3D scene scripts
[start]

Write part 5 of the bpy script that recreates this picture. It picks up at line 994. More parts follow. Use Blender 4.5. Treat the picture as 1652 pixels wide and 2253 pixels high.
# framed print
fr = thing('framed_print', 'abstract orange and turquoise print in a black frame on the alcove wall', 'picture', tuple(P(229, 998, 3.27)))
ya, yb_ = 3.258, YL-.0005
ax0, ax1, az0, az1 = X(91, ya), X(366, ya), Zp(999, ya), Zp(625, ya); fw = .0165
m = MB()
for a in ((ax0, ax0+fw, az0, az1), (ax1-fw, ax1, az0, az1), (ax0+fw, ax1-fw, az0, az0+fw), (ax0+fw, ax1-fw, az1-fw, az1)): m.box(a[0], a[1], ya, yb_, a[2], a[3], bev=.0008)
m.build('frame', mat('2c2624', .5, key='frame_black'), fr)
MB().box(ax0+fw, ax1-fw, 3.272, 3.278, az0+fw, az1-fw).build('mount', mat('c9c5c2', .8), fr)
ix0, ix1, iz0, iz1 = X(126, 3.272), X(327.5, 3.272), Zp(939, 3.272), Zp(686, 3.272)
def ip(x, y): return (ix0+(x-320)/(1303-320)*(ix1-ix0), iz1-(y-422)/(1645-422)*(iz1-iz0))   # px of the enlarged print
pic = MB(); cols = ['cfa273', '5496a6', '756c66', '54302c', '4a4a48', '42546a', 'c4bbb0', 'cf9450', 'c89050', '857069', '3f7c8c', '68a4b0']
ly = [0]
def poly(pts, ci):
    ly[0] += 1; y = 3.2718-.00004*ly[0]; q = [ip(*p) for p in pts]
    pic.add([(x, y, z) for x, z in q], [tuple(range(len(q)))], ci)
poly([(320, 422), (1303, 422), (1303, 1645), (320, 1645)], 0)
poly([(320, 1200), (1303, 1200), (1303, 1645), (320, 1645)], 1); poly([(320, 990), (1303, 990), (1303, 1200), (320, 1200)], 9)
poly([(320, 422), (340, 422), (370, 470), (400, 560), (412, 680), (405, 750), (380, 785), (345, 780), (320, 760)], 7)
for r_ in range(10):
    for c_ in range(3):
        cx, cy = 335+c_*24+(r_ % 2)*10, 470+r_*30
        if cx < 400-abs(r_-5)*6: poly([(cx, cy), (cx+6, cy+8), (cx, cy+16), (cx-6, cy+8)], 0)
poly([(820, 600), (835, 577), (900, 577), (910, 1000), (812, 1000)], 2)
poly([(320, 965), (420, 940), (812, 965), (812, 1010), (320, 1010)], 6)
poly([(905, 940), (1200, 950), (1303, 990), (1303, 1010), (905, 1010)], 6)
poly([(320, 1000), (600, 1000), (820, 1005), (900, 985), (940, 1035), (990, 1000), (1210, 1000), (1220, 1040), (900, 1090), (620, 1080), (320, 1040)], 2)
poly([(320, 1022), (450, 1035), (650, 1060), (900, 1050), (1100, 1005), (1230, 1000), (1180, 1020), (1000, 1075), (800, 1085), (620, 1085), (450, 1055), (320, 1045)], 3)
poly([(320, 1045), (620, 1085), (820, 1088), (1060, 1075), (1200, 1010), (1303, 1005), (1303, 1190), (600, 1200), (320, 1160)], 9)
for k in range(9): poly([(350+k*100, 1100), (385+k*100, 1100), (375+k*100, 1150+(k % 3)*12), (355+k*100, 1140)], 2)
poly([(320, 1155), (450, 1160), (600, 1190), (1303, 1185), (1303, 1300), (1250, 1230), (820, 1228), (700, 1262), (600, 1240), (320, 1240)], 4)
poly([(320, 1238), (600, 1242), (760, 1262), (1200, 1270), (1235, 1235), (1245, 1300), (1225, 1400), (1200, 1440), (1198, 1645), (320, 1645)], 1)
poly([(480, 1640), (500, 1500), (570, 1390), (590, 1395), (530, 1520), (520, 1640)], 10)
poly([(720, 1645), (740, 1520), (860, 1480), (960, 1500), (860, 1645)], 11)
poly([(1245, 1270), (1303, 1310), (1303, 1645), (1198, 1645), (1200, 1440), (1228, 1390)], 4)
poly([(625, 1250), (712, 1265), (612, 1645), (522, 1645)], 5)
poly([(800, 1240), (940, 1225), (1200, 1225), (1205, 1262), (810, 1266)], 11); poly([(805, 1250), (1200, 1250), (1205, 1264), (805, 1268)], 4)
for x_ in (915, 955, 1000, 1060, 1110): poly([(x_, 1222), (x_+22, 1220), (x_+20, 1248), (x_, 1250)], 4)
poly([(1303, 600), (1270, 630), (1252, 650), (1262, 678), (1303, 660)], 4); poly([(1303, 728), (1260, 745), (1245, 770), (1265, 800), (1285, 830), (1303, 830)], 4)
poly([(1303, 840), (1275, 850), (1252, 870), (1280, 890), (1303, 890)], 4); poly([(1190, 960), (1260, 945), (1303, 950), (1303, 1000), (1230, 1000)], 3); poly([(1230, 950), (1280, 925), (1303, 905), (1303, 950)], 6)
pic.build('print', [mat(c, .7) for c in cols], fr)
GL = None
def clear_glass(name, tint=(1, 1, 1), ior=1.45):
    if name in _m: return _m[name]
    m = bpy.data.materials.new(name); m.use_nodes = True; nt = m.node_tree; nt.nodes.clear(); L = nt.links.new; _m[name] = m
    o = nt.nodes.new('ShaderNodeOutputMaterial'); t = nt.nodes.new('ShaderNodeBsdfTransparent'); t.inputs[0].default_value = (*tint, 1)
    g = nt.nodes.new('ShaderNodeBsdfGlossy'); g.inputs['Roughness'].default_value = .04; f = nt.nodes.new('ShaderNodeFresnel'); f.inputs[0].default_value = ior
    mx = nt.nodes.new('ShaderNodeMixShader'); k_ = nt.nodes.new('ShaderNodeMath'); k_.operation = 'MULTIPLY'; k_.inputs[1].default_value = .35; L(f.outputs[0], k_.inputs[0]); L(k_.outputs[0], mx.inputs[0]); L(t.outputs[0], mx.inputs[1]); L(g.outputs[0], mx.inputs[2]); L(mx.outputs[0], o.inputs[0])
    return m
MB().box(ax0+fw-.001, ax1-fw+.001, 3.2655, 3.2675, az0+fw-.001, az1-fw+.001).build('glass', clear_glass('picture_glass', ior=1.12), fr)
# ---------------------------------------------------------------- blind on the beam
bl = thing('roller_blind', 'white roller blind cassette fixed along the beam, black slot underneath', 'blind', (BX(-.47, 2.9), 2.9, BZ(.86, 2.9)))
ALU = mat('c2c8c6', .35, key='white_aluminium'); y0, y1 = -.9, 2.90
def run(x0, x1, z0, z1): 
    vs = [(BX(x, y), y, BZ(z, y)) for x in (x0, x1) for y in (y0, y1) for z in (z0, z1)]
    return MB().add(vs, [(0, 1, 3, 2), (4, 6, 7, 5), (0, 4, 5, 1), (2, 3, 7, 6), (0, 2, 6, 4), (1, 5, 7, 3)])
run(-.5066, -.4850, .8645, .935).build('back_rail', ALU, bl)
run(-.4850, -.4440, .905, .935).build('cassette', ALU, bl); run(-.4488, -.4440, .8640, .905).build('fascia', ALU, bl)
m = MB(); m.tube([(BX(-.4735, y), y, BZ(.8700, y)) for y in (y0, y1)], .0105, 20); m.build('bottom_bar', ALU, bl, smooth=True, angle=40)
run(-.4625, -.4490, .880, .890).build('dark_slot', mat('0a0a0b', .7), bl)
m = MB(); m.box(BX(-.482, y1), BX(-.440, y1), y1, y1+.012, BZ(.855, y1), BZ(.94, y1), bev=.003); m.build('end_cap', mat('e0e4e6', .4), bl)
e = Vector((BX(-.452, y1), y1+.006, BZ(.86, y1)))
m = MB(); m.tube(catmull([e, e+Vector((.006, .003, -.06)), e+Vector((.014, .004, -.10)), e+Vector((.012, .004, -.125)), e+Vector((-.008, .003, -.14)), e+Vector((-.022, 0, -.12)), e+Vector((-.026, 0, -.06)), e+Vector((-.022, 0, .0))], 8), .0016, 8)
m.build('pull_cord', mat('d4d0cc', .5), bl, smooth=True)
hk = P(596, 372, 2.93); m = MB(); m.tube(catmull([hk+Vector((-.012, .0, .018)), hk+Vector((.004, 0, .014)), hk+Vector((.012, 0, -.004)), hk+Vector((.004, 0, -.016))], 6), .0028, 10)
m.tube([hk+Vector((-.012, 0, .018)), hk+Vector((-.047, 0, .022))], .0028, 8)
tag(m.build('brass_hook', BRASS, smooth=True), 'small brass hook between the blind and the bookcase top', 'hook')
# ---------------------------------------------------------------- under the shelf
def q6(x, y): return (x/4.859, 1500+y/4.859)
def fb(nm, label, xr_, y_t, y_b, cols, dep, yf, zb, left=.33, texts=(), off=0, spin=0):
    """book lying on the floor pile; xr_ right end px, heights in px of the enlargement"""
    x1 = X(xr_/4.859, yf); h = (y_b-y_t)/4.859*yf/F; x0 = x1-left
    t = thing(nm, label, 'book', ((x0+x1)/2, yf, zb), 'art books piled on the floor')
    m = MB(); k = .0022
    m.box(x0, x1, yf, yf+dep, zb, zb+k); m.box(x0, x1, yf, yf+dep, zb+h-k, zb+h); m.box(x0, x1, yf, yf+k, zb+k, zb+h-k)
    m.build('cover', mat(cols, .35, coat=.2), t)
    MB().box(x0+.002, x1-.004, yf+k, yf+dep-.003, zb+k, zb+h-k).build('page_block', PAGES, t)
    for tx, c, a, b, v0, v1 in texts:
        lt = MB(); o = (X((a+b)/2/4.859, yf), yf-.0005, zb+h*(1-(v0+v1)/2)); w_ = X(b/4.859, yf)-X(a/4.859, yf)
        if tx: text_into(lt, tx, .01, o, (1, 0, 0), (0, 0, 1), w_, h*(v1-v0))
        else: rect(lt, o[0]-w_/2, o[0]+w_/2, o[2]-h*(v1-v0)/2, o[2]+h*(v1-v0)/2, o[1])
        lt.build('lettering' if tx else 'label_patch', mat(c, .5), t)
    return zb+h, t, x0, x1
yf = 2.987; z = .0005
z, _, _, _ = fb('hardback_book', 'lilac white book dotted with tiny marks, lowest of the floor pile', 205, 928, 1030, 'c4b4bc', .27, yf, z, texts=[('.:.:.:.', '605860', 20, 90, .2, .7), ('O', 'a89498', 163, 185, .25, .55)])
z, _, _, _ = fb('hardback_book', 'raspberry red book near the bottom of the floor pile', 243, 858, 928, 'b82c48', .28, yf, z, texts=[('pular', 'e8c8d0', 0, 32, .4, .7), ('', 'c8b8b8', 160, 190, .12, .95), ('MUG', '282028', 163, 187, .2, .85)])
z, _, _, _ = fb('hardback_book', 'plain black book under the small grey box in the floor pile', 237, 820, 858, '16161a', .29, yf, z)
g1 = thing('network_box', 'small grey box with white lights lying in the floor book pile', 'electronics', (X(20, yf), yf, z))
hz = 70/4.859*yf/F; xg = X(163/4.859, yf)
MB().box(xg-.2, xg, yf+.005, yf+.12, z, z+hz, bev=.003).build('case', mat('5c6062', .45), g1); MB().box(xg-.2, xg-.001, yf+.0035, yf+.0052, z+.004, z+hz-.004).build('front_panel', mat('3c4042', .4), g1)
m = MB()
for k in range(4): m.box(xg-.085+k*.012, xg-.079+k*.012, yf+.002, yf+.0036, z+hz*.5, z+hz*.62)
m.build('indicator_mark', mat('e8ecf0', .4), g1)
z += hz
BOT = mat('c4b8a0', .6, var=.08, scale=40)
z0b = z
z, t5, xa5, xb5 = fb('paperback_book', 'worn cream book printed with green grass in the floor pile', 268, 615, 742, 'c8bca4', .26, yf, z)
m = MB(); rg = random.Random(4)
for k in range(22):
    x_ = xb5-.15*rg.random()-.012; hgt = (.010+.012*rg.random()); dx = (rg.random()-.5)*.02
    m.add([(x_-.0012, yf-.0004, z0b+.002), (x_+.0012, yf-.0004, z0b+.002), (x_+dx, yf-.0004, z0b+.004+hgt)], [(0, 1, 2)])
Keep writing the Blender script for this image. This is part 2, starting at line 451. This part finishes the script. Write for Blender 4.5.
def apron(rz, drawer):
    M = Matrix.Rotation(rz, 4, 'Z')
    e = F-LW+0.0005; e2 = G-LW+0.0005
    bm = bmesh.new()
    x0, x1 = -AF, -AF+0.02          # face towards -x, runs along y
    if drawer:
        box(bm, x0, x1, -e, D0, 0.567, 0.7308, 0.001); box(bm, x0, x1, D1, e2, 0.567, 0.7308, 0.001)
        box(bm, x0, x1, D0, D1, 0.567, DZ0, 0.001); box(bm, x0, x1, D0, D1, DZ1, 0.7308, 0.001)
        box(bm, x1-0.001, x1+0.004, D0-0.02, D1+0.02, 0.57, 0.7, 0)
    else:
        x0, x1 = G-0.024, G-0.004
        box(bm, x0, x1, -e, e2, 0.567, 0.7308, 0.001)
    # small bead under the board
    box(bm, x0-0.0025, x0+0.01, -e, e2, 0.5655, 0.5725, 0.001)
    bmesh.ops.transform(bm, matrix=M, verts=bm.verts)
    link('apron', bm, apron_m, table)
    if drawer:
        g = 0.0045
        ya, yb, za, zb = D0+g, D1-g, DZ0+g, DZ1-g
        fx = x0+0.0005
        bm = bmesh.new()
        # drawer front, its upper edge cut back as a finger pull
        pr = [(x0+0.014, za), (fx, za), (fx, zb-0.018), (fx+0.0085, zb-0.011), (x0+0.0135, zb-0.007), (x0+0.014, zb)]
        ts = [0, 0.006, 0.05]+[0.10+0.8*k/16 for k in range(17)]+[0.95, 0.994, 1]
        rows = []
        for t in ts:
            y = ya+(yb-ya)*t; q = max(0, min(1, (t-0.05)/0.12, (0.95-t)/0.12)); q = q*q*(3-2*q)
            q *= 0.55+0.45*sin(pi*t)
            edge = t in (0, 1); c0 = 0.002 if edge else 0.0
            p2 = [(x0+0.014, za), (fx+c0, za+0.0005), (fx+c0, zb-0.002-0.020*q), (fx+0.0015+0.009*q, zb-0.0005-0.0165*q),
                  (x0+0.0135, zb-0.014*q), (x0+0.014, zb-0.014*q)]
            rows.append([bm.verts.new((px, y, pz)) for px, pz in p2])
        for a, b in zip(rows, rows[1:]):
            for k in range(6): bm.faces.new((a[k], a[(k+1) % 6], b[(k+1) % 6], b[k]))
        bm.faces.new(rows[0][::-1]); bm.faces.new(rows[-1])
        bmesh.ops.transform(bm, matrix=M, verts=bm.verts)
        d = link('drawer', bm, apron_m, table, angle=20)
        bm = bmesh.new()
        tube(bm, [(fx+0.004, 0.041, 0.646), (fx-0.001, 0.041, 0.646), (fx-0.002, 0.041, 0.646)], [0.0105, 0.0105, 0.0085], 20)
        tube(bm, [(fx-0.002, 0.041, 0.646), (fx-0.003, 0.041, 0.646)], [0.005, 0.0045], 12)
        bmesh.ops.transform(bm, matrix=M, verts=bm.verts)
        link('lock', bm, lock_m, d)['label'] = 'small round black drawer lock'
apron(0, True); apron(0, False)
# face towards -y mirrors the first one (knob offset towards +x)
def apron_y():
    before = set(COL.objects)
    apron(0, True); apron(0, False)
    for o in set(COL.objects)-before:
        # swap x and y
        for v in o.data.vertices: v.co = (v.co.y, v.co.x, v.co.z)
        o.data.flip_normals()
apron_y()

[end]

▶ **Task requirements**: Search the records for the word "Write", then list every line that has it.

▶ **Solution to the exercise**:
Write part 5 of the bpy script that recreates this picture. It picks up at line 994. More parts follow. Use Blender 4.5. Treat the picture as 1652 pixels wide and 2253 pixels high.
Keep writing the Blender script for this image. This is part 2, starting at line 451. This part finishes the script. Write for Blender 4.5.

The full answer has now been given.